■ **Request**: Below is a block of records. Copy every line in it that contains the word "pixels".

>>>>

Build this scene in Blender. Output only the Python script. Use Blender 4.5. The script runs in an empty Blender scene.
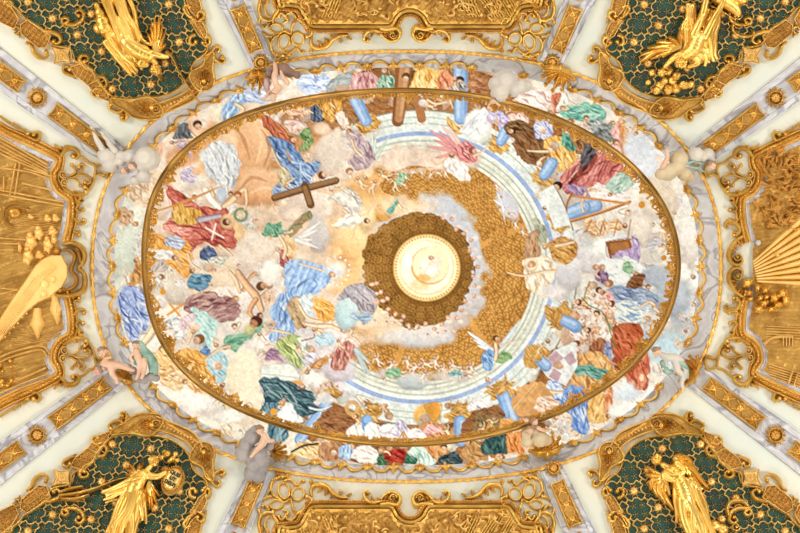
import bpy, bmesh, math, random
import numpy as np
from mathutils import Vector, Matrix
from mathutils.geometry import tessellate_polygon
random.seed(7); RS = np.random.RandomState(11)
SC = bpy.context.scene; COL = SC.collection
PI = math.pi
F = 620.0; EYE = 1.6; U0, V0 = 400.0, 266.5      # lens in pixels, eye height, frame centre
CXP, CYP = 406.5, 266.5                           # axis of the oval, in photo pixels
Z1 = 14.0                                         # rope moulding above the eye
PX = Z1/F                                         # metres per pixel at the rope moulding
SA, SB, SP = 313.5*PX, 214.5*PX, 2.35             # half axes of the oval opening (m)
OX, OY = (CXP-U0)*PX, 0.0
KMAX = 2.3; HS = 1.45
# ---------------------------------------------------------------- the vault
def kval(X, Y): return (np.abs((X-OX)/SA)**SP + np.abs((Y-OY)/SB)**SP)**(1/SP)
def vz(X, Y):
    k = kval(X, Y)-1
    return Z1 - 3.4*k - 1.3*k*k
def surf(u, v):
    """point on the vault seen at photo pixel (u, v) and its inward normal"""
    a = (np.asarray(u, float)-U0)/F; b = (np.asarray(v, float)-V0)/F
    z = np.full(np.shape(a), 12.5)
    for _ in range(24): z = 0.5*z + 0.5*vz(a*z, b*z)
    X, Y = a*z, b*z; e = 0.02
    hx = (vz(X+e, Y)-vz(X-e, Y))/(2*e); hy = (vz(X, Y+e)-vz(X, Y-e))/(2*e)
    n = np.stack([hx, hy, -np.ones_like(hx)], -1); n /= np.linalg.norm(n, axis=-1, keepdims=True)
    return np.stack([X, Y, z+EYE], -1), n
def P(u, v, h):
    """relief point: pixel position on the vault, lifted h pixels (at rope scale) off it"""
    s, n = surf(u, v); return s + n*(np.asarray(h, float)*PX*HS)[..., None]
def flatmap(zr):
    def f(u, v, h):
        u = np.asarray(u, float); v = np.asarray(v, float); h = np.asarray(h, float)
        return np.stack([(u-U0)*zr/F, (v-V0)*zr/F, np.broadcast_to(zr+EYE-h*PX, u.shape)], -1)
    return f
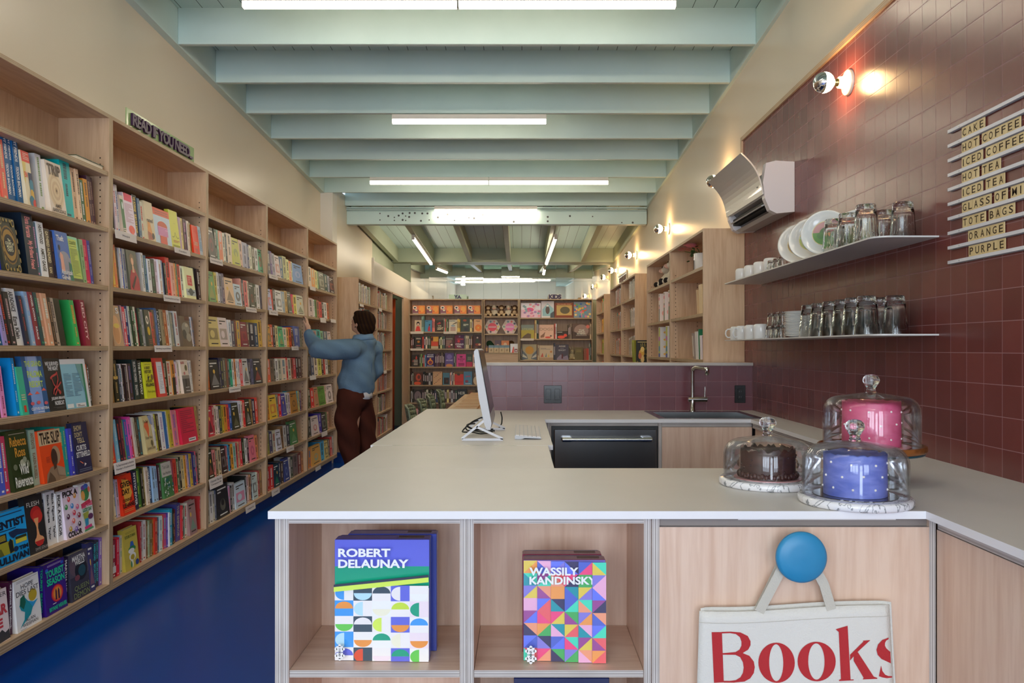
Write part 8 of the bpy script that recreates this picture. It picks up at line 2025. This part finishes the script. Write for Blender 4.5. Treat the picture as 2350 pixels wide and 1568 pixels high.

<<<<

■ **Written reply**:
F = 620.0; EYE = 1.6; U0, V0 = 400.0, 266.5      # lens in pixels, eye height, frame centre
CXP, CYP = 406.5, 266.5                           # axis of the oval, in photo pixels
    """relief point: pixel position on the vault, lifted h pixels (at rope scale) off it"""
Write part 8 of the bpy script that recreates this picture. It picks up at line 2025. This part finishes the script. Write for Blender 4.5. Treat the picture as 2350 pixels wide and 1568 pixels high.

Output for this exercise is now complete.